Emissioni auto, la scandalosa decisione del Parlamento UE
Quanto è potente la lobby dell’industria dell’auto europea? La risposta sta tutta in ciò che è andato in scena la scorsa settimana al Parlamento Europeo. Dove, nonostante lo scandalo Volkswagen, con 323 voti contrari, 317 in favore e 61 astensioni, in sessione plenaria è stata bocciata la proposta di risoluzione della Commissione Ambiente dell’Europarlamento che mirava a ristabilire i limiti originariamente fissati dalle norme comunitarie per le emissioni inquinanti delle auto (Euro 6).
Si tratta della proposta che avrebbe dovuto annullare la decisione presa il 28 ottobre scorso dal Comitato tecnico permanente UE per i veicoli a motore – in cui siedono gli esperti rappresentanti dei governi insieme alla Commissione europea – nella quale i limiti riguardanti gli ossidi d’azoto (NOx) emessi dai motori diesel erano stati notevolmente innalzati. Più del doppio fino al 2020 rispetto ai livelli di 80 mg/km per i veicoli diesel fissati fin dal lontano 2007.
Secondo la Commissione Europea, infatti, l’aumento temporaneo dei limiti sarebbe giustificato dalla necessità di considerare i dubbi tecnici relativi all’uso dei nuovi dispositivi portatili di misurazione delle emissioni (PEMS), così come i limiti tecnici per il miglioramento – nel breve termine – della performance, in condizioni reali di guida, del rilevamento delle emissioni per le autovetture a diesel attualmente prodotte.
A nulla sono serviti i voti di Verdi, Socialisti e Democratici, Sinistra unitaria europea e della maggioranza dei Liberali.
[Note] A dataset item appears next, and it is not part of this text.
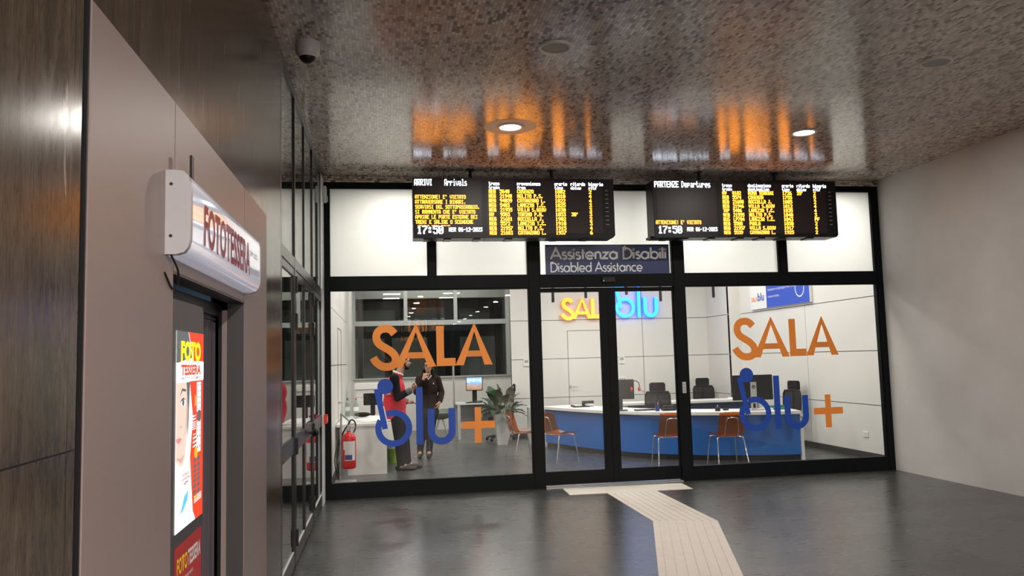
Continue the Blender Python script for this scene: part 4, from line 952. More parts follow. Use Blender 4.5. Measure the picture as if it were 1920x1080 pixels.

Per la co-presidente del Partito Verde Europeo Monica Frassoni, “Si tratta del primo provvedimento europeo dopo lo scandalo Dieselgate-Volkswagen. E la maggioranza degli europarlamentari ha fatto il gioco della parte più retriva dell’industria automobilistica, senza curarsi della salute dei cittadini che dovranno subire livelli di inquinamento sempre più alti e pericolosi”. Per Frassoni, poi, “è sorprendente che nella lista dei votanti a favore ci sia anche il presidente della commissione europarlamentare Ambiente – Giovanni La Via – la cui maggioranza si era schierata per il rifiuto della dilazione dei tempi e dei limiti stabiliti”. Da notare che La Via inizialmente aveva sostenuto l’iniziativa della censura contro il Comitato tecnico per poi votare compatto con tutto il suo gruppo politico di appartenenza, il Ppe. Ha poi osservato che “ora abbiamo impegni chiari presi dalla Commissione europea: una clausola di revisione, con un calendario preciso, al fine di abbattere i valori massimi di emissione ai livelli che sono stati concordati dai co-legislatori e, nel lungo termine, una proposta di riforma del regime di omologazione UE per le auto, così come richiesto dal Parlamento”.
Il “no” di Strasburgo al veto contro questa decisione scandalosa dimostra che l’UE non è affatto pioniera mondiale delle norme ambientali, non promuove la competitività e l’innovazione dell’industria – cioè delle imprese che riescono a ridurre le emissioni e a costruire auto per il futuro – e non difende neanche le condizioni di equa concorrenza, sono alla fine, infatti, penalizzati quelli che avevano rispettato le norme UE, e premiati quelli che le hanno infrante. Una bruttissima pagina per le istituzioni europee e una decisione che va solo a favore delle lobby automobilistiche e assolutamente contro l’ambiente e la salute dei cittadini. Vale la pena ricordare che, in Europa, l’inquinamento urbano, legato in parte al traffico, comporta mezzo milione di morti premature e un costo di mille miliardi di euro l’anno.
L’unico modo per mettere un freno alla politica europea sempre più chiaramente decisa a condonare lo scandalo del dieselgate è ora implementare al massimo l’utilizzo di auto ibride ed elettriche. Decisamente più virtuose sia sul versante climatico che su quello dell’inquinamento locale. Molte case automobilistiche, in ritardo, ci stanno pensando, evidentemente, con tempi troppo lunghi.